Les Oliviers

1 février 2008 Comments Off

Pour guérir on peut devenir Saint Augustin, ou bien construire une maison de ces propres mains. Elle sera au fond de terre loin de la route centrale. Parfois des camions pétroliers roulent à toute vitesse et effraient les bergers. Ce sera l’antre minuscule du souvenir et de la transmission divine. En face, les montagnes, les plateaux qui cachent cette mer d’huile à des centaines de kilomètres. Ici, l’hiver gèle les cactus et la terre jaunie. Et le printemps verdoie d’un coup comme un corsage ouvert d’où jaillissent les jonquilles. Nous serons bien là bas. Il y aura un toit ouvert sur le ciel et le désert. S. disait qu’elle aurait voulu aimer quelqu’un ne serait-ce que pour penser à lui devant un tel assemblage divin. Elle demandait la nostalgie, j’en avais plein.

Tard dans la nuit je me souviens. Elle pleurait au petit matin, elle disait je t’aime, je t’aime, je t’aime et elle pleurait.

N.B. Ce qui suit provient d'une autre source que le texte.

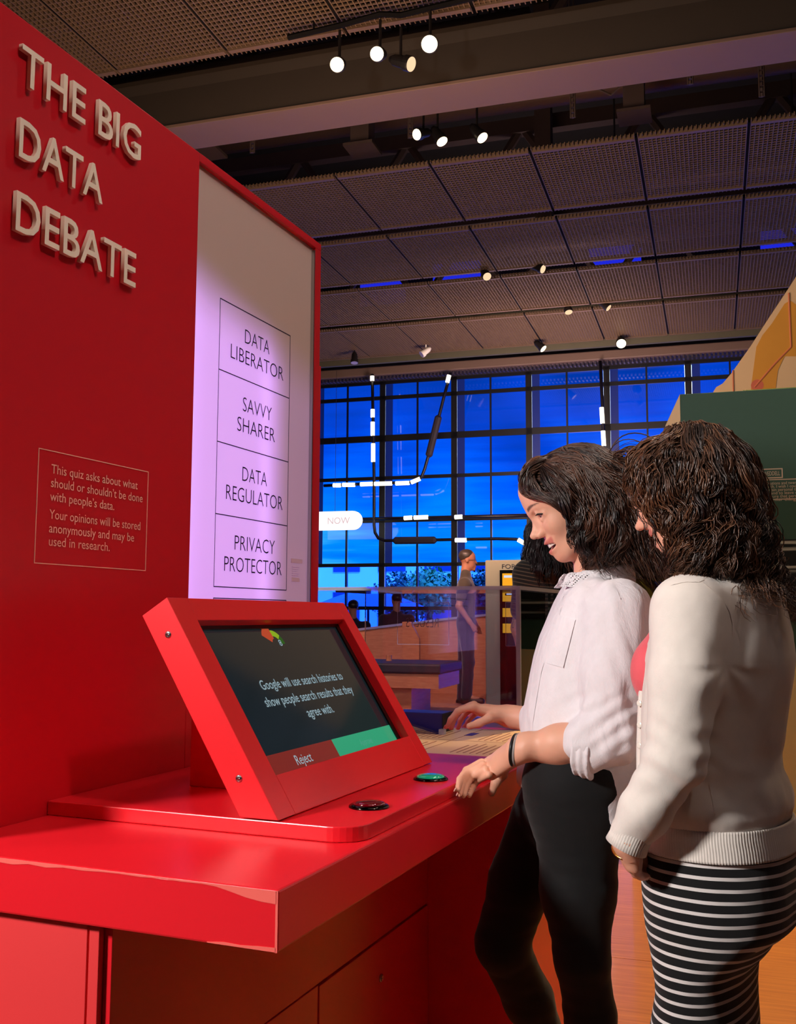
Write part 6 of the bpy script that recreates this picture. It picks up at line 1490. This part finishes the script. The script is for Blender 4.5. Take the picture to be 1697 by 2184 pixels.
# ================================================================== PEOPLE FURTHER BACK
def far_person(label, Yd, head_px, feet, facing, parts_, skin, hair, top, bottom, step=.012, group=None, striped=False, hairlen=0, shoes=True, seat=False):
    """small figure: joints in photograph pixels at depth Yd"""
    P_ = {k: (W(v[0], v[1], Yd+(v[2] if len(v) > 2 else 0))) for k, v in parts_.items()}
    t = thing('person', W(head_px[0], head_px[1], Yd)*[1, 1, 0]+[0, 0, feet], label, 'person', group)
    f = nrm(facing); Fr = Frame(W(head_px[0], head_px[1], Yd), f, Z3)
    B = [(ell(Fr.p(-.005, 0, .04), Fr.M, (.095, .076, .085)), 0, 'u'), (ell(Fr.p(.03, 0, -.035), Fr.M, (.058, .055, .075)), .03, 'u'), (cone(Fr.p(.085, 0, .0), Fr.p(.105, 0, -.03), .009, .011), .01, 'u'),
         (cone(Fr.p(.085, 0, -.062), Fr.p(.083, 0, -.075), .012, .012), .01, 'u'), (cone(Fr.p(.07, 0, -.10), Fr.p(.06, 0, -.10), .02, .02), .01, 'u')]
    for s_ in (1, -1): B.append((ell(Fr.p(-.005, s_*.077, -.005), Fr.M, (.02, .008, .03)), .005, 'u')); B.append((ell(Fr.p(.09, s_*.03, .0), Fr.M, (.012, .016, .010)), .006, 's'))
    B += [(cone(P_['neck'], Fr.p(-.02, 0, -.05), .058, .052), .02, 'u')]
    B += [(cone(P_['chest'], P_['hip'], .10, .09), .03, 'u')]
    for s_ in 'lr':
        B += [(cone(P_['sh'+s_], P_['el'+s_], .048, .040), .02, 'u'), (cone(P_['el'+s_], P_['wr'+s_], .038, .027), .02, 'u'), (cone(P_['wr'+s_], P_['ha'+s_], .030, .020, None), .015, 'u')]
        d = nrm(P_['ha'+s_]-P_['wr'+s_])
        for k in range(4): sd = f*(.018*(k-1.5)); B.append((cone(P_['ha'+s_]+sd*.8, P_['ha'+s_]+sd+d*.06, .010, .008), .004, 'u'))
        B.append((cone(P_['wr'+s_]+d*.02+f*.02, P_['ha'+s_]+f*.045, .011, .009), .005, 'u'))
        B += [(cone(P_['hip'], P_['kn'+s_], .07, .05), .02, 'u'), (cone(P_['kn'+s_], P_['an'+s_], .05, .035), .02, 'u'), (cone(P_['an'+s_], P_['an'+s_]+f*.14-Z3*.035, .035, .028), .02, 'u')]
    def ext(prims): 
        lo = np.min([p_[0][1] for p_ in prims], 0)-.03; hi = np.max([p_[0][2] for p_ in prims], 0)+.03
        g = Grid(*[axis(lo[i], hi[i], step) for i in range(3)])
        for p_, k, op in prims: g.add(p_, k, op)
        return g
    V, F = ext(B).mesh(); V = relax(V, F, 1, .4); mesh_obj('body', V, F, skin, t)
    T_ = [(cone(P_['neck']-Z3*.03, P_['chest'], .085, .135, f, .75), .03, 'u'), (cone(P_['chest'], P_['hip'], .135, .115, f, .82), .05, 'u')]
    side = np.cross(Z3, f); T_.append((cone(P_['shl'], P_['shr'], .066, .066), .04, 'u'))
    for s_ in 'lr': T_ += [(cone(P_['sh'+s_], P_['sh'+s_]*.35+P_['el'+s_]*.65 if not striped else P_['wr'+s_], .066, .058 if not striped else .04), .03, 'u')]
    V, F = ext(T_).mesh(); V = relax(V, F, 1, .5); N = vnormals(V, F); V = V+N*(.005*fbm(V*[1, 1, .5], 5, 3))[:, None]
    mesh_obj('top', V, F, top, t, attrs={'stripe': ('FLOAT', V[:, 2]+.05*np.cos((V[:, 0]-P_['neck'][0])*6))})
    T_ = [(cone(P_['hip']-f*.0, P_['hip']+Z3*.03, .125, .120, f, .9), .03, 'u')]
    for s_ in 'lr': T_ += [(cone(P_['hip'], P_['kn'+s_], .095, .068), .03, 'u'), (cone(P_['kn'+s_], P_['an'+s_], .068, .062), .03, 'u')]
    V, F = ext(T_).mesh(); V = relax(V, F, 1, .5); N = vnormals(V, F); V = V+N*(.004*fbm(V, 6, 3))[:, None]; mesh_obj('trousers', V, F, bottom, t)
    for s_ in 'lr':
        an = P_['an'+s_]; V, F = ext([(cone(an-f*.03-Z3*.045, an+f*.17-Z3*.05, .045, .038), 0, 'u'), (cone(an-Z3*.04, an, .045, .045), .02, 'u')]).mesh()
        V[:, 2] = np.maximum(V[:, 2], feet+.002); mesh_obj('shoe', V, F, mat('dark_shoe', (24, 20, 20), .5), t)
    Hh = [(ell(Fr.p(-.018, 0, .055), Fr.M, (.094, .082, .082)), 0, 'u')]
    if hairlen: Hh += [(ell(Fr.p(-.05, 0, -.02), Fr.M, (.08, .10, .12)), .04, 'u'), (ell(Fr.p(-.05, 0, -.02-hairlen), Fr.M, (.07, .11, .14)), .05, 'u')]
    g = ext(Hh); 
    if not hairlen: g.cut(lambda X, Y, Z: .030-((X-Fr.O[0])*Fr.u[0]+(Y-Fr.O[1])*Fr.u[1]+(Z-Fr.O[2])*Fr.u[2])+.75*((X-Fr.O[0])*Fr.f[0]+(Y-Fr.O[1])*Fr.f[1]))
    V, F = g.mesh(); N = vnormals(V, F); V = V+N*(.004*fbm(V*[1, 1, .4], 14, 3))[:, None]; hp = [(V, F, np.clip(.2+.2*fbm(V, 12, 5), 0, 1))]
    if hairlen:
        gl_ = []
        for k in range(9):
            a = math.pi*(k/8*1.5-.75); sd = Fr.l*math.sin(a)-Fr.f*math.cos(a)
            gl_.append([Fr.p(-.02, 0, .135)+sd*.02, Fr.p(-.03, 0, .09)+sd*.085, Fr.p(-.04, 0, .0)+sd*.105, Fr.p(-.05, 0, -.07)+sd*.11, Fr.p(-.06, 0, -.12)+sd*.105, Fr.p(-.06, 0, -.17)+sd*.09])
        hp.append(guide_locks(gl_, 30, 34, .016, .006, .10, 91, width=.0018, npts=18, jit=.006))
    V, F, T2_ = merge(hp); mesh_obj('hair', V, F, hair, t, attrs={'tone': ('FLOAT', T2_)})
    return t, Fr
M_GREYT = cloth('grey_tshirt', (84, 74, 66), .9); M_JEAN = cloth('dark_blue_jeans', (34, 36, 60), .85)
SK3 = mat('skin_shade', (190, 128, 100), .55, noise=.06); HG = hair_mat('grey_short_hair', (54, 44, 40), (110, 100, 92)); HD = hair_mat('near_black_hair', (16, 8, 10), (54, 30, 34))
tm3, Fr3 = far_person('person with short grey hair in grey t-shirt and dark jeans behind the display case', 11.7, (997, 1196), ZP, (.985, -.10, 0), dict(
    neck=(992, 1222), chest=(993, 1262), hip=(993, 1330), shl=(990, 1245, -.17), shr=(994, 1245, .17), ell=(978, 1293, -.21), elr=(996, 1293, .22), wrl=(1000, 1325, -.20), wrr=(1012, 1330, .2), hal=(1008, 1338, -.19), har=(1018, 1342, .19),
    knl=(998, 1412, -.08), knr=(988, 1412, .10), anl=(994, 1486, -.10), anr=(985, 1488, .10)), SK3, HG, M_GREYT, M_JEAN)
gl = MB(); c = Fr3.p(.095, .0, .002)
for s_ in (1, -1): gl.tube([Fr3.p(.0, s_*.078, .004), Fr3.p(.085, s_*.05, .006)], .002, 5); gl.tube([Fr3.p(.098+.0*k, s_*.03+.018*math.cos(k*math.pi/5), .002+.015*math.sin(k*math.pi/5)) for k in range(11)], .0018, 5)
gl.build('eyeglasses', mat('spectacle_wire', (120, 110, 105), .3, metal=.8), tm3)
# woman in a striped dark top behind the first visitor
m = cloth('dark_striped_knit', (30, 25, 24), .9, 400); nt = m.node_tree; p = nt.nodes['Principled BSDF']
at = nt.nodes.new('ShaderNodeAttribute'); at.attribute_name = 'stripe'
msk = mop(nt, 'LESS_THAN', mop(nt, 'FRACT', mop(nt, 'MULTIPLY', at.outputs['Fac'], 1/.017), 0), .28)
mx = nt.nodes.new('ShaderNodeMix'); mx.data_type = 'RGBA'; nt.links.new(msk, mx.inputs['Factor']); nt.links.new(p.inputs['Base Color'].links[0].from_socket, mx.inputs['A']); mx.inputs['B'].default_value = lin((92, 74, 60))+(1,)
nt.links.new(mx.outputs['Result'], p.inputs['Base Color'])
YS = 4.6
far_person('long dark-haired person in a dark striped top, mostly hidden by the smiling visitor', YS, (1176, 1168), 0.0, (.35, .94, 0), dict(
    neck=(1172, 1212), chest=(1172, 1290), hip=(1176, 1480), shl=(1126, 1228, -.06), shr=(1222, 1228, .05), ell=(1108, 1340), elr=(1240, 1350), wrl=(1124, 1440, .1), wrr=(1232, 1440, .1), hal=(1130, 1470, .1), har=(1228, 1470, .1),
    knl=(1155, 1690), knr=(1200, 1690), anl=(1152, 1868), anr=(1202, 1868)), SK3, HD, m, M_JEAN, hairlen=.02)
# two dim figures beyond the parapet
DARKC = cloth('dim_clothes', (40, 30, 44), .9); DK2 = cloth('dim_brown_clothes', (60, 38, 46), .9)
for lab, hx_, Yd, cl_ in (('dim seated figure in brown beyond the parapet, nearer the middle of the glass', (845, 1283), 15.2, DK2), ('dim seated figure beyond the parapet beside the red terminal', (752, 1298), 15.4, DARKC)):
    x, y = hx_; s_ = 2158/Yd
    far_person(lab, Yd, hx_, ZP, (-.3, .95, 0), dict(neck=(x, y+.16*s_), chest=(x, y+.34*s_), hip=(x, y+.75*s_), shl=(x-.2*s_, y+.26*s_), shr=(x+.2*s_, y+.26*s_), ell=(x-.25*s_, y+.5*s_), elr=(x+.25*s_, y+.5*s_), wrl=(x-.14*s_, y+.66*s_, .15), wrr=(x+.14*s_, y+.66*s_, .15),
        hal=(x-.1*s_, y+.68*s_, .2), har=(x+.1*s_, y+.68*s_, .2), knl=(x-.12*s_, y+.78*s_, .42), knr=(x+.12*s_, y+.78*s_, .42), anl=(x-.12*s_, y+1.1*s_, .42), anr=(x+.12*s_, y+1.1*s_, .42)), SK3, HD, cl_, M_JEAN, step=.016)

Elle répétait encore. Je t’aime. Une fin de journée gelée de janvier elle me le murmurait à l’oreille, c’était la première fois. Je me souviens du rouge aux joues que j’ai imputé au froid et ce souffle si doux. Je t’aimais vraiment tu sais. Je sais, je sais, je sais. Je sais sans doute que je t’aime encore toujours comme tu m’as aimée.

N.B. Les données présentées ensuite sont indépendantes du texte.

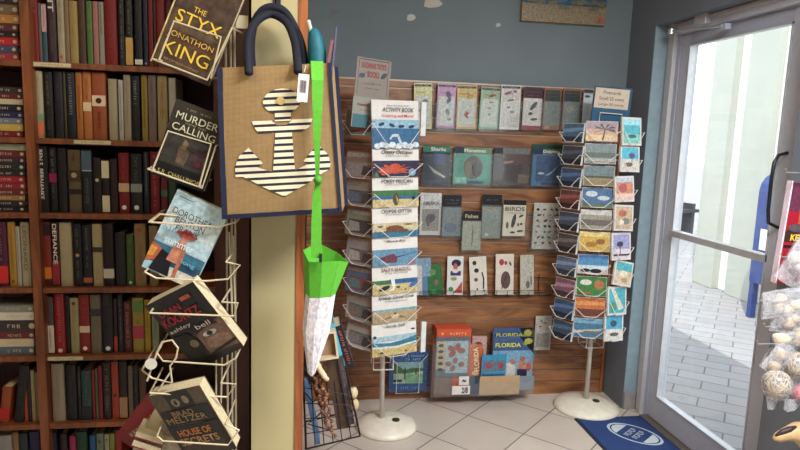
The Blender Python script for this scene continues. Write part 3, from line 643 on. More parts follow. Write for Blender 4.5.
txt(b, 'HOUSE OF', .11, .026, .08, .098, -.005, (190, 120, 60), bold=.02); txt(b, 'SECRETS', .13, .028, .08, .064, -.005, (170, 130, 90), bold=.02)
# papers and books at the foot of the rack
b = faced(165, 441, .15, .21, .02, rd(28), rd(-10), (176, 160, 124), 'cream paperback with faded figures half hidden low behind the rack', Y=1.93)
art(b, .15, .21, [((150, 132, 100), ('e', .45, .72, .22, .14)), ((110, 90, 70), ('e', .6, .8, .1, .08)), ((196, 182, 150), ('r', .1, .1, .9, .5)), ((130, 110, 84), ('e', .3, .3, .14, .1))])
scribble(b, .1, .014, .08, .19, -.003, (90, 70, 60))
b = faced(150, 424, .13, .2, .022, rd(36), rd(-6), (110, 26, 30), 'dark red paperback leaning left of the cream one below the rack', Y=1.99)
scribble(b, .14, .016, .05, .1, -.002, (190, 170, 120), rot=rd(80))
for i, (y, dx) in enumerate(((438, 0), (447, -3))):
    p = WY(148+dx, y, 1.9)
    t = thing('book', 'page edges of the %s closed book at the rack foot' % ('upper' if i == 0 else 'lower'), 'book', (p.x, 1.9, p.z-.012), (0, rd(22), 0), 'books lying under the wire rack')
    MB().box(-.045, .045, 0, .13, 0, .003, M((120, 40, 40), .5)).build('cover', t); MB().box(-.043, .043, .002, .128, .003, .019, PAGE).build('page_block', t)

# ------------------------------------------------------------------ tote bag
bm_ = bpy.data.materials.new('burlap'); bm_.use_nodes = True; nt = bm_.node_tree; b = nt.nodes['Principled BSDF']; b.inputs['Roughness'].default_value = .9
tc = nt.nodes.new('ShaderNodeTexCoord'); w1 = nt.nodes.new('ShaderNodeTexWave'); w2 = nt.nodes.new('ShaderNodeTexWave'); w2.bands_direction = 'Z'
for q in (w1, w2): q.inputs['Scale'].default_value = 95; q.inputs['Distortion'].default_value = 2.5; q.inputs['Detail'].default_value = 2; nt.links.new(tc.outputs['Object'], q.inputs[0])
ad = nt.nodes.new('ShaderNodeMath'); ad.operation = 'ADD'; nt.links.new(w1.outputs['Fac'], ad.inputs[0]); nt.links.new(w2.outputs['Fac'], ad.inputs[1])
nz = nt.nodes.new('ShaderNodeTexNoise'); nz.inputs['Scale'].default_value = 40; nt.links.new(tc.outputs['Object'], nz.inputs[0])
a2 = nt.nodes.new('ShaderNodeMath'); a2.operation = 'ADD'; nt.links.new(ad.outputs[0], a2.inputs[0]); nt.links.new(nz.outputs['Fac'], a2.inputs[1])
r = nt.nodes.new('ShaderNodeValToRGB'); r.color_ramp.elements[0].color = lin((128, 100, 62)); r.color_ramp.elements[1].color = lin((178, 146, 100)); r.color_ramp.elements[1].position = 1.0; r.color_ramp.elements[0].position = .2
dv = nt.nodes.new('ShaderNodeMath'); dv.operation = 'DIVIDE'; dv.inputs[1].default_value = 3; nt.links.new(a2.outputs[0], dv.inputs[0])
nt.links.new(dv.outputs[0], r.inputs[0]); nt.links.new(r.outputs[0], b.inputs['Base Color'])
bp = nt.nodes.new('ShaderNodeBump'); bp.inputs['Strength'].default_value = .5; bp.inputs['Distance'].default_value = .001; nt.links.new(ad.outputs[0], bp.inputs['Height']); nt.links.new(bp.outputs[0], b.inputs['Normal'])
BUR = bm_; NAVY = M((24, 27, 52), .85, var=.15, scale=200)
bag = thing('tote_bag', 'burlap tote bag with striped anchor hanging from the post', 'tote bag', (0, 0, 0))
TL, TR, BR_, BL = onY(217, 68, 1.80), onY(331, 63, 1.74), onY(342, 212, 1.74), onY(222, 219, 1.79)
def fp(u, v):   # front face, u right, v up, with a soft bulge
    p = (BL*(1-u)+BR_*u)*(1-v)+(TL*(1-u)+TR*u)*v
    return p+Vector((0, -.012*math.sin(math.pi*u)*math.sin(math.pi*(.15+.7*(1-v))), 0))
off = Vector((.016, .13, .004))
def bp_(u, v): return (BL*(1-u)+BR_*u)*(1-v)+(TL*(1-u)+TR*u)*v+off
m = MB(); m.grid(lambda u, v: fp(u, v), 12, 12, BUR); m.build('front_panel', bag, smooth=True)
m = MB(); m.grid(lambda u, v: bp_(u, v), 2, 2, BUR); m.build('back_panel', bag)
for s_, nm in ((1, 'gusset'), (0, 'gusset')):
    m = MB(); m.grid(lambda u, v: fp(s_, v)*(1-u)+bp_(s_, v)*u+Vector((-.012*math.sin(math.pi*u)*v*(1 if s_ else -1), 0, 0)), 6, 4, BUR); m.build(nm, bag, smooth=True)
m = MB(); m.grid(lambda u, v: fp(u, 0)*(1-v)+bp_(u, 0)*v, 4, 2, BUR); m.build('base_panel', bag)
N = 10
def strip(pts, wv):
    m = MB()
    for k in range(len(pts)-1):
        a, b_ = pts[k], pts[k+1]; m.hexa([a+Vector((0, -.004, 0)), b_+Vector((0, -.004, 0)), b_+wv+Vector((0, -.004, 0)), a+wv+Vector((0, -.004, 0)), a+Vector((0, .004, 0)), b_+Vector((0, .004, 0)), b_+wv+Vector((0, .004, 0)), a+wv+Vector((0, .004, 0))], NAVY)
    return m
pw = .011
strip([fp(0, k/N) for k in range(N+1)], Vector((pw*1.4, 0, 0))).build('piping', bag)
strip([fp(1, k/N) for k in range(N+1)], Vector((-pw*.8, 0, 0))).build('piping', bag)
strip([fp(k/N, 0) for k in range(N+1)], Vector((0, 0, pw*1.1))).build('piping', bag)
strip([bp_(1, k/N) for k in range(N+1)], Vector((pw*.9, 0, 0))).build('piping', bag)
strip([bp_(.7+.3*k/N, 0) for k in range(N+1)], Vector((0, 0, pw))).build('piping', bag)
# anchor: shapes cut by stripes
CRS = M((226, 216, 186), .8); NVS = M((40, 38, 52), .8)
def clip(poly, z0, z1):
    def half(P, f):
        o = []
        for i in range(len(P)):
            a, b_ = P[i], P[(i+1) % len(P)]; fa, fb = f(a), f(b_)
            if fa >= 0: o.append(a)
            if (fa >= 0) != (fb >= 0): tt = fa/(fa-fb); o.append((a[0]+(b_[0]-a[0])*tt, a[1]+(b_[1]-a[1])*tt))
        return o
    P = half(poly, lambda p: p[1]-z0)
    return half(P, lambda p: z1-p[1]) if P else []
def px2uv(x, y): return ((x-219.5)/114+(y-145)*(-.0005), (217-y)/151)
anc = [[(280+18.5*math.cos(a), 101.5+12.5*math.sin(a)) for a in [2*math.pi*k/20 for k in range(20)]], [(273.5, 110), (289, 110), (289, 121), (273.5, 121)],
       [(251, 120), (310, 120), (307, 128), (300, 132), (258, 132), (254, 127)],
       [(274, 132), (290, 132), (293, 171), (272, 171)],
       [(248, 146), (262, 162), (257, 166), (270, 171), (283, 197), (243, 175), (236, 175), (235, 165), (239, 154)],
       [(315, 146), (325, 157), (327, 166), (326, 172), (320, 175), (283, 197), (293, 171), (306, 165), (301, 162)],
       [(270, 171), (294, 171), (310, 182), (283, 197), (262, 186)]]
m = MB()
N_ST = 18
for poly in anc:
    for k in range(36):
        y0 = 86.6+(k//2)*6.6+(3.9 if k % 2 else 0); y1 = y0+(2.7 if k % 2 else 3.9)
        pc = clip(poly, y0, y1)
        if len(pc) < 3: continue
        mt = NVS if k % 2 else CRS
        # cream stripes wider than navy
        pts = [fp(*px2uv(x, y))+Vector((0, -.003, 0)) for x, y in pc]
        m.poly(pts, mt)
m.build('anchor_print', bag)
p = fp(*px2uv(279, 101))+Vector((0, -.005, 0)); m = MB(); m.poly([p+Vector((.011*math.cos(a), 0, .011*math.sin(a))) for a in [k*math.pi/8 for k in range(16)]], M((190, 160, 100), .8)); m.build('anchor_print', bag)
# handles: two loops meeting on the hook
def arc(pts, n=6):
    out = []
    for k in range(len(pts)-1):
        p0 = pts[max(0, k-1)]; p1 = pts[k]; p2 = pts[k+1]; p3 = pts[min(len(pts)-1, k+2)]
        for j in range(n):
            tt = j/n; out.append(.5*((2*p1)+(p2-p0)*tt+(2*p0-5*p1+4*p2-p3)*tt*tt+(3*p1-p0-3*p2+p3)*tt**3))
    return out+[pts[-1]]
HN = M((17, 19, 34), .8, var=.2, scale=150)
f_ = [(249, 74, 1.76), (248, 55, 1.78), (249, 36, 1.82), (257, 21, 1.86), (271, 14, 1.89), (286, 22, 1.87), (294, 39, 1.83), (297, 57, 1.77), (298, 72, 1.73)]
b2 = [(252, 68, 1.9), (251, 45, 1.91), (254, 24, 1.91), (262, 11, 1.905), (273, 7, 1.9), (285, 12, 1.905), (295, 28, 1.9), (302, 46, 1.88), (304.5, 66, 1.87)]
for L in (f_, b2):
    MB().tube(arc([onY(x, y, Y) for x, y, Y in L]), [.0115]*200, HN, 10).build('handle', bag, smooth=True)
# price tag on bag
t = thing('price_tag', 'white price tag with barcode pinned on the tote bag', 'tag', tuple(onY(303, 88, 1.71)), (0, rd(4), 0))
MB().box(-.014, .014, 0, .001, -.036, .036, M((214, 206, 204), .5)).build('card', t)
m = MB(); rr = random.Random(3)
for k in range(10): x = -.008+k*.0017; m.box(x, x+.001*rr.choice((.5, 1)), -.001, 0, -.012, .02, M((90, 84, 90), .6))
m.build('barcode', t); MB().tube([(0, 0, .042), (.002, .02, .06)], .0008, M((220, 215, 210), .6)).build('string', t)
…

Bientôt, nous sortirons du sommeil avec délicatesse, comme auparavant, je prendrais mon thé dans la cour intérieure et irait voir les chèvres. Nous irons cueillir des figues vertes dans le jardin, des pêches mures, et des poires minuscules, des amandes. Sur le terrain sont déjà plantés des oliviers, je me souviens d’un jour où nous avions grimpé une journée durant, enfants, pour aller s’asseoir contre leur tronc corseté. Le vieux grand-père a autorisé la construction et nous a légué cette terre, quoiqu’avec un peu d’avance, il est encore vivant. Sa silhouette de dos se rapproche de la mort. De dos seulement. Qui s’opposerait à un projet qui nous réuni à nouveau, comme jamais en vérité nous n’avons jamais été aussi proches. Revenir. Venir encore. Combien de nuits avons-nous passé sous les étoiles à dormir dans les tapis, à se quitter, se retrouver, reflets d’une sororité plus ou moins consanguine. Bientôt, on mangera du raisin sur le toit avec pour seule vue la nature, les ombres noires des chevaux et des ânes, les sillons creusés d’eau. Et ces dix mille soleils couchants, levants. Ces dix mille silences bénis où nous parlons à voix basse pour ne pas effrayer la nuit. Ce sera une maison en pierre cachée par des ficus biscornus, on l’appellera la Plaie. Au pas de la porte on laissera des lauriers roses, de la menthe fraiche et du genévrier. Derrière les persiennes qui osera nous sortir du monde, qui osera nous mettre à jour. Ote ce paravent, regarde. Assise dans la pénombre, la chambre est de bois et de lin blanc.

Lyon, qu’est-ce pour toi. Une terre de dons et de deuils, une terre d’amour fleuves dont les rives se quittent comme le bateau quittait Gènes dans le soleil d’août. Tu voulais profiter de la piscine d’eau salé sur le pont, tu ne savais pas que certains mourraient pour traverser cette frontière mouvante et floue, dangereusement plate, que l’on assimile au Léthé. Alors Lyon, pourquoi quitter. Les rues me sont si familières que les trottoirs inégaux caressent mes pieds. Il reste ce sentiment d’appartenance à un micro monde injustement dit de taille humaine _ en vérité seuls les étreintes et les bras de l’autre nous montrent tout à coup un espace de taille humaine. Tout le reste est immense, adulte, démesuré. Pourtant on s’en cache, on s’approprie des bouts d’espace, on les agrège on les défait. Jamais on ne va dire que ce n’est qu’une fois dans l’autre qu’on ne se sent plus ni trop petit, ni trop grand ni trop surfait. Jamais on ne va dire je me sens mal hors toi. Hors toi c’est quoi. Le bitume, le vide et le vent froid. Ca on ne se le dit pas.